Presuming it needs to not significantly degrade the stability of the reference, the approach I generally take is to have extra footprints for discrete resistors in parallel with each leg of the divider. At the ovenized reference level of stability, I would say that potentiometers are generally frowned upon, though if you are using one with a trim range of perhaps 100 ppm, you could probably make a reasonable case for using it. It seems like your circuit is probably part of an autocalibration block, so you could probably just deal with deviations from nominal in software. I think the conventional wisdom on this board would also be to use something like a NOMC 8-resistor array as the divider. I don't know offhand the best way to do 6:1 with that, but I think that for statistical averaging to be most effective, something other than the obvious 6 in series : 1 would be best. Perhaps three in series for the upper leg and two in parallel for the lower leg with the resistors interleaved would be good. You probably don't want to go higher than 500 uA divider current because the Joule heating tends to worsen the stability of the divider and make it more susceptible to thermal EMFs.

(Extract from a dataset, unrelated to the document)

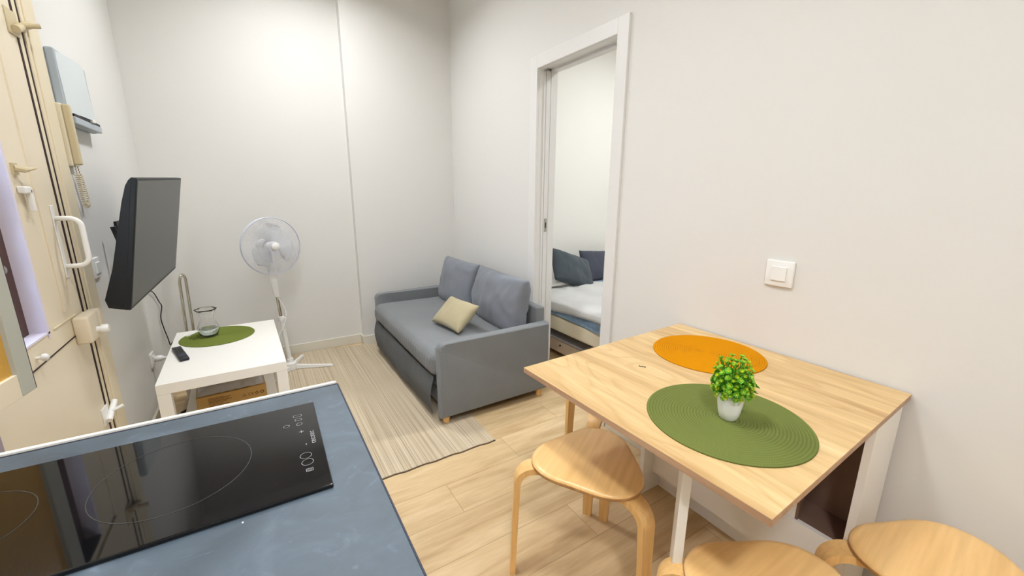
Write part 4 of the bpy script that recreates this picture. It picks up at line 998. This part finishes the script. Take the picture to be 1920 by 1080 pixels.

Many of the op amps one would normally use for buffering a small voltage with minimal error have current noise that could be problematic, especially if you have the inputs of multiple op amps connected to that node without a buffer. If you are using an autozero amplifier, you will probably want to bypass the lower leg of the divider with maybe 10 to 100 nF (C0G) as the switched inputs have lower current noise when there is some bypass capacitance. Depending on your target bandwidth, you could add some more bypass capacitance, but at <10 Hz you usually just deal with it.
Less obviously, you need a good way of measuring that voltage if you're going to trim it without needing to hold the test leads, preferably with things as close to fully assembled as possible. Through-hole test points where you can solder magnet wires (or similar) are good. Keep them next to each other to make sure the junctions experience similar thermal gradients or just use the footprint for a 2-pin 50 mil pitch header.